— START Provided data —

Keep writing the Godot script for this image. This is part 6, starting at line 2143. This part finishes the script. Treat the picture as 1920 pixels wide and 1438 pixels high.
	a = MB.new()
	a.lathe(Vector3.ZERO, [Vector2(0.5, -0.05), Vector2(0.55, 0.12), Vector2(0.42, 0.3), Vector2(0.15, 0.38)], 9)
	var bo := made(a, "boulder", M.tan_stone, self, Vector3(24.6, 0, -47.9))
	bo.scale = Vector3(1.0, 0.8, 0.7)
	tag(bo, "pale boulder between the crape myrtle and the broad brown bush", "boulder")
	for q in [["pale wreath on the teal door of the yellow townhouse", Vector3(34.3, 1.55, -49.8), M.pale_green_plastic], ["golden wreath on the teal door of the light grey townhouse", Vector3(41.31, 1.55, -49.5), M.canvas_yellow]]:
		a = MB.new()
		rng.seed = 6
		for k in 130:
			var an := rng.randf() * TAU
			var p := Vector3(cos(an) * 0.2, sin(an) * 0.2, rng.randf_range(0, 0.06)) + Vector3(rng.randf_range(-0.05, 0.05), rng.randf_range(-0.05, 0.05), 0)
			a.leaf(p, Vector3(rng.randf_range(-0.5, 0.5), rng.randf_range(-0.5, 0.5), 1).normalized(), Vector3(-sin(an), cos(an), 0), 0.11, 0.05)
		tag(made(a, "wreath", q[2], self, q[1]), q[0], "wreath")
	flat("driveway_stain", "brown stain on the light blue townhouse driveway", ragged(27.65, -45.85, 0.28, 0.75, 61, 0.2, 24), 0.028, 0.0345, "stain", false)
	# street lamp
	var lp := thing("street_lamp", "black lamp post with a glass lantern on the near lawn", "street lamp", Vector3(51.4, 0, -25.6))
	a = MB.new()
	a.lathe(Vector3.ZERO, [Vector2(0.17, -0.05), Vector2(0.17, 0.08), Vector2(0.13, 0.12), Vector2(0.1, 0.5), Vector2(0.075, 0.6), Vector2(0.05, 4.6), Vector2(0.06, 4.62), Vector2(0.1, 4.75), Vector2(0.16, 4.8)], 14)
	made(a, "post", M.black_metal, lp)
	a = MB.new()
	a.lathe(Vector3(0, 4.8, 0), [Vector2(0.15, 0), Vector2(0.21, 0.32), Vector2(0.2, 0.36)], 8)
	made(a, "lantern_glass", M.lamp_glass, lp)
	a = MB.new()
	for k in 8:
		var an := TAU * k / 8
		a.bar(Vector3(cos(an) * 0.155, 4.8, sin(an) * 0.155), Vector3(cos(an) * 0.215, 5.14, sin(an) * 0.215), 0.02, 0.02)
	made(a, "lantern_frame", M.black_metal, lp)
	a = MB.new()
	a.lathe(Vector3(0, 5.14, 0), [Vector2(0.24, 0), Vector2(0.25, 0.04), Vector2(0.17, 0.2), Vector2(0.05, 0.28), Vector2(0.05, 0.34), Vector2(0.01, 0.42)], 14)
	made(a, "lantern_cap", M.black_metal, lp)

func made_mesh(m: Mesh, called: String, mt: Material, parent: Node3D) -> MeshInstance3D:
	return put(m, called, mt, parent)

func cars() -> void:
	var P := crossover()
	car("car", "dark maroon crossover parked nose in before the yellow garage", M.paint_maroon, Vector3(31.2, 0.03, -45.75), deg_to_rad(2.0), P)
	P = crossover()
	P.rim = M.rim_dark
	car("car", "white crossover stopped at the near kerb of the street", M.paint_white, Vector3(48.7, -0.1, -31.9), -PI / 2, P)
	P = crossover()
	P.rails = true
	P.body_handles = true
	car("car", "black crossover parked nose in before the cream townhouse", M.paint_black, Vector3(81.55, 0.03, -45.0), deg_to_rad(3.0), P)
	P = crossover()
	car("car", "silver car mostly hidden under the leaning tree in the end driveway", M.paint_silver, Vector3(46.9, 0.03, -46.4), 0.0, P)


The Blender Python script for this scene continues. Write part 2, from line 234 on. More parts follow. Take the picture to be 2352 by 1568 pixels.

— END Provided data —

Word for word, extract all the records.

• **Answer for the task**
Keep writing the Godot script for this image. This is part 6, starting at line 2143. This part finishes the script. Treat the picture as 1920 pixels wide and 1438 pixels high.
	a = MB.new()
	a.lathe(Vector3.ZERO, [Vector2(0.5, -0.05), Vector2(0.55, 0.12), Vector2(0.42, 0.3), Vector2(0.15, 0.38)], 9)
	var bo := made(a, "boulder", M.tan_stone, self, Vector3(24.6, 0, -47.9))
	bo.scale = Vector3(1.0, 0.8, 0.7)
	tag(bo, "pale boulder between the crape myrtle and the broad brown bush", "boulder")
	for q in [["pale wreath on the teal door of the yellow townhouse", Vector3(34.3, 1.55, -49.8), M.pale_green_plastic], ["golden wreath on the teal door of the light grey townhouse", Vector3(41.31, 1.55, -49.5), M.canvas_yellow]]:
		a = MB.new()
		rng.seed = 6
		for k in 130:
			var an := rng.randf() * TAU
			var p := Vector3(cos(an) * 0.2, sin(an) * 0.2, rng.randf_range(0, 0.06)) + Vector3(rng.randf_range(-0.05, 0.05), rng.randf_range(-0.05, 0.05), 0)
			a.leaf(p, Vector3(rng.randf_range(-0.5, 0.5), rng.randf_range(-0.5, 0.5), 1).normalized(), Vector3(-sin(an), cos(an), 0), 0.11, 0.05)
		tag(made(a, "wreath", q[2], self, q[1]), q[0], "wreath")
	flat("driveway_stain", "brown stain on the light blue townhouse driveway", ragged(27.65, -45.85, 0.28, 0.75, 61, 0.2, 24), 0.028, 0.0345, "stain", false)
	# street lamp
	var lp := thing("street_lamp", "black lamp post with a glass lantern on the near lawn", "street lamp", Vector3(51.4, 0, -25.6))
	a = MB.new()
	a.lathe(Vector3.ZERO, [Vector2(0.17, -0.05), Vector2(0.17, 0.08), Vector2(0.13, 0.12), Vector2(0.1, 0.5), Vector2(0.075, 0.6), Vector2(0.05, 4.6), Vector2(0.06, 4.62), Vector2(0.1, 4.75), Vector2(0.16, 4.8)], 14)
	made(a, "post", M.black_metal, lp)
	a = MB.new()
	a.lathe(Vector3(0, 4.8, 0), [Vector2(0.15, 0), Vector2(0.21, 0.32), Vector2(0.2, 0.36)], 8)
	made(a, "lantern_glass", M.lamp_glass, lp)
	a = MB.new()
	for k in 8:
		var an := TAU * k / 8
		a.bar(Vector3(cos(an) * 0.155, 4.8, sin(an) * 0.155), Vector3(cos(an) * 0.215, 5.14, sin(an) * 0.215), 0.02, 0.02)
	made(a, "lantern_frame", M.black_metal, lp)
	a = MB.new()
	a.lathe(Vector3(0, 5.14, 0), [Vector2(0.24, 0), Vector2(0.25, 0.04), Vector2(0.17, 0.2), Vector2(0.05, 0.28), Vector2(0.05, 0.34), Vector2(0.01, 0.42)], 14)
	made(a, "lantern_cap", M.black_metal, lp)

func made_mesh(m: Mesh, called: String, mt: Material, parent: Node3D) -> MeshInstance3D:
	return put(m, called, mt, parent)

func cars() -> void:
	var P := crossover()
	car("car", "dark maroon crossover parked nose in before the yellow garage", M.paint_maroon, Vector3(31.2, 0.03, -45.75), deg_to_rad(2.0), P)
	P = crossover()
	P.rim = M.rim_dark
	car("car", "white crossover stopped at the near kerb of the street", M.paint_white, Vector3(48.7, -0.1, -31.9), -PI / 2, P)
	P = crossover()
	P.rails = true
	P.body_handles = true
	car("car", "black crossover parked nose in before the cream townhouse", M.paint_black, Vector3(81.55, 0.03, -45.0), deg_to_rad(3.0), P)
	P = crossover()
	car("car", "silver car mostly hidden under the leaning tree in the end driveway", M.paint_silver, Vector3(46.9, 0.03, -46.4), 0.0, P)


The Blender Python script for this scene continues. Write part 2, from line 234 on. More parts follow. Take the picture to be 2352 by 1568 pixels.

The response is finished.